The Soviet Union has indicated it might vote against the resolution in a second round, while the president of Czechoslovakia, Vaclav Havel, told officials during a trip to Israel that his government had reversed its position.

But both Israeli and U.S. officials have stressed they are not in favor of bringing the resolution to a second vote this year because its repeal is not yet assured, especially in light of the Gulf crisis and the recent Security Council resolutions condemning Israel.

“We must be careful not to bring a vote prematurely because any lost vote would be a reaffirmation,” said Pickering. “There is a consensus that the time now is not right.”
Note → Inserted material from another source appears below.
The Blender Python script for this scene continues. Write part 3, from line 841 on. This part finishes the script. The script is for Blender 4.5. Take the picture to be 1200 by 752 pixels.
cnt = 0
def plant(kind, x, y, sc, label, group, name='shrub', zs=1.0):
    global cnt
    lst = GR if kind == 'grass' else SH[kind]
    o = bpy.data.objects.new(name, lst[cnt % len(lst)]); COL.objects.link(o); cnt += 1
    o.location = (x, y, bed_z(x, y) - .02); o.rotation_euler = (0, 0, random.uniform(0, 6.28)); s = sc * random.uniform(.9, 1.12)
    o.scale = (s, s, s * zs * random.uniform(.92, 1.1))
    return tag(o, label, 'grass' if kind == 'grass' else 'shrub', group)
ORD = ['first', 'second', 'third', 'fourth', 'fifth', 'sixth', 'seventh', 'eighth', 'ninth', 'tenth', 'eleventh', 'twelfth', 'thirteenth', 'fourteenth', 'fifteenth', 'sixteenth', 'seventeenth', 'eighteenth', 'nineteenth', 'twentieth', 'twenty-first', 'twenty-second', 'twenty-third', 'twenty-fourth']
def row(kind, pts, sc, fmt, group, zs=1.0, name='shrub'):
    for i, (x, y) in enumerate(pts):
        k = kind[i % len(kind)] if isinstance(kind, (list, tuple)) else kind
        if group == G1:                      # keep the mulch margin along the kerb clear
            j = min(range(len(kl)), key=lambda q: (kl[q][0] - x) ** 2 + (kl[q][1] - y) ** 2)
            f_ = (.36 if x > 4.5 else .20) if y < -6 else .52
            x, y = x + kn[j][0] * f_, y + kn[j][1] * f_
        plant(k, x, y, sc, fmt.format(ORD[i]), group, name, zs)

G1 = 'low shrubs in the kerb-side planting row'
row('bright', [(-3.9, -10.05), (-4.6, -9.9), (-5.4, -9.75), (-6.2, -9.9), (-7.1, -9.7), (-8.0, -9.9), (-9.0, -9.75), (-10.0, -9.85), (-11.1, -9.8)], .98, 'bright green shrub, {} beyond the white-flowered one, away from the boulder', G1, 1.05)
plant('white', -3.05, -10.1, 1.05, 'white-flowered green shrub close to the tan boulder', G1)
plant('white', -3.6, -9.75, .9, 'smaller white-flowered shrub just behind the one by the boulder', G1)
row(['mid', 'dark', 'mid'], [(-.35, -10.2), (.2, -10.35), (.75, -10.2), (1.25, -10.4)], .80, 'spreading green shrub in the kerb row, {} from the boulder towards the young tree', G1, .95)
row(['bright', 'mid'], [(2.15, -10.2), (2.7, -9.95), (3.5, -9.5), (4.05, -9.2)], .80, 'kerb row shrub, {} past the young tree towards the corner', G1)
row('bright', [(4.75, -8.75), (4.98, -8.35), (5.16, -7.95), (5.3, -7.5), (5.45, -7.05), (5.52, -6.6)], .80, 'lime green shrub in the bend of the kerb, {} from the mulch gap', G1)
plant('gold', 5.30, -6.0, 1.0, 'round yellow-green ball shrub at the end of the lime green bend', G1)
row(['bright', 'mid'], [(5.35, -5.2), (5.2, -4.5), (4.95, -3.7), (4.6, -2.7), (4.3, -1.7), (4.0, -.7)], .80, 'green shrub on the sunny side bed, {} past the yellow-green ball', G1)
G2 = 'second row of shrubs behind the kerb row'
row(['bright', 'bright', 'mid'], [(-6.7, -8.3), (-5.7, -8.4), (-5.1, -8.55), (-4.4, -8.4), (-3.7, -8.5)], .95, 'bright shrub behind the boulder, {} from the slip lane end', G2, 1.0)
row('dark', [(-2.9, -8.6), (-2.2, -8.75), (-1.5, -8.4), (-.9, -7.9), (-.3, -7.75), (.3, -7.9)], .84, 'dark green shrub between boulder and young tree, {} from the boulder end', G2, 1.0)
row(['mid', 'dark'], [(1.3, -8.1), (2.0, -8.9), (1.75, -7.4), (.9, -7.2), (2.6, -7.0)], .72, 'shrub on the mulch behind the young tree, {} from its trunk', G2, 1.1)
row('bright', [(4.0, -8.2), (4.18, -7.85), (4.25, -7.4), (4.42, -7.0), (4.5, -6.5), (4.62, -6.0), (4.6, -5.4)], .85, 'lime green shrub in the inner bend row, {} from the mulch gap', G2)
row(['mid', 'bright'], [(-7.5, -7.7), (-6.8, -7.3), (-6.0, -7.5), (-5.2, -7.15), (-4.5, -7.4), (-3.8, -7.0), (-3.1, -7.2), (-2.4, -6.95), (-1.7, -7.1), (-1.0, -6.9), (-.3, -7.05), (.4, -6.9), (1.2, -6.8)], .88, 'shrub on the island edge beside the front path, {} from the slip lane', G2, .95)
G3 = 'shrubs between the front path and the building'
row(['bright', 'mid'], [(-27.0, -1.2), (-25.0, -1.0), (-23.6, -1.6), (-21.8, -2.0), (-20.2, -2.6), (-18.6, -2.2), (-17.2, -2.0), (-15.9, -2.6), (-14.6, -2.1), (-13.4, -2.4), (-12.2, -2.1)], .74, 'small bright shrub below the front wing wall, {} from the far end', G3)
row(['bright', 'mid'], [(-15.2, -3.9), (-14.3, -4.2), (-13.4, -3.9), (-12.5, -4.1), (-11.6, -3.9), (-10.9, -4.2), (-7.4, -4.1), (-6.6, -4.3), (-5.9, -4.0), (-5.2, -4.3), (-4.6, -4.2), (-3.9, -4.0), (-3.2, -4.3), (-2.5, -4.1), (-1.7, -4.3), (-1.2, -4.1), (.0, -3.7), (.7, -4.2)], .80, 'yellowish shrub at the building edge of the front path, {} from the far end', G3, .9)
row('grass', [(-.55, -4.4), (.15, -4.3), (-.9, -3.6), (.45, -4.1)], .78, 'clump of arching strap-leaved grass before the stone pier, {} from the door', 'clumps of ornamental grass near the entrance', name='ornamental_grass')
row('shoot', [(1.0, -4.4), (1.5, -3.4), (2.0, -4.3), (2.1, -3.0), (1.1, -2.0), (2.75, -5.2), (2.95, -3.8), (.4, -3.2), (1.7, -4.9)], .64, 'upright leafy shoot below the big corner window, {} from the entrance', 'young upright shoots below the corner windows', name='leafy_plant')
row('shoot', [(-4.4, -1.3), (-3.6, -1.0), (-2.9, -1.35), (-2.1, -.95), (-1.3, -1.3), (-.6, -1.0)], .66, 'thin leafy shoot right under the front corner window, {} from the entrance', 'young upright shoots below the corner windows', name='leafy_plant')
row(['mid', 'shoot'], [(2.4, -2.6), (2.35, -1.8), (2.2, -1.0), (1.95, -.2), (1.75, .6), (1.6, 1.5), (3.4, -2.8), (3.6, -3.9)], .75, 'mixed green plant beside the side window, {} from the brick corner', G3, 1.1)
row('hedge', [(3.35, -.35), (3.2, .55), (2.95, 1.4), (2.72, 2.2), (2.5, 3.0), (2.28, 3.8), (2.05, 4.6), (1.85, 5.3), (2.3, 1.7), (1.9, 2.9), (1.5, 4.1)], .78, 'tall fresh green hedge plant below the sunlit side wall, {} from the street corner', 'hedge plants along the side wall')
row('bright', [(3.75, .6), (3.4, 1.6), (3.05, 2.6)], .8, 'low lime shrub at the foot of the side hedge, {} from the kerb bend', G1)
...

Pickering said the United States was actively campaigning on this issue, and was telling Arab countries — all of which voted in favor of the resolution — that to revoke the resolution would aid the Middle East peace process by sending a signal of reconciliation.

“The U.S. has always stated its position clearly and forcefully many, many times,” he said. “It was a falsehood, anti-Semitic and a slander of mammoth proportion.”

Moynihan and others speaking at the conference said the resolution was the start of a degrading period in the history of the United Nations, one that gave legitimacy to anti-Semitism while stripping the United Nations of much of its moral authority to act in the Middle East.

The new Israeli ambassador to the United Nations, Yoram Aridor, referring to the anti-Semitic policies of Nazi Germany that led to the death of 6 million Jews, said: “Anti-Semitism can’t be divided from anti-Zionism, and anti- ? ? ? breast of Jewish people.”

Aridor, who often intersperses his public remarks with quotations from books, reminded listeners of the words of popular Israeli author Amos Oz, explaining that if anything was learned from the Holocaust, it was that words can be potent weapons.

“Generations before the birth of Hitler, mass murderers already knew that you must first corrupt the words before you can corrupt those who use the words, so that they may be capable of murder in the guise of purification. . .We must treat words like hand grenades,” said Aridor, quoting from Oz.

Nov. 10 marks the 15th anniversary of the passage of U.N. Resolution 3379, which was adopted by a vote of 72-35 with 32 abstentions. Countries voting in favor included the Soviet Union and its satellite states, along with many of the non-aligned states.

AJCommittee issued a special publication for the event, “Anti-Zionism: The Sophisticated Anti-Semitism,” and officials called on people to continue fighting against the resolution.

“There may be tactical questions about the best time to hold a vote to repeal 3379,” said Sholom Comay, president of the AJC, in a statement released to the press. “But there is never a wrong time to speak out against anti-Semitism and bigotry.”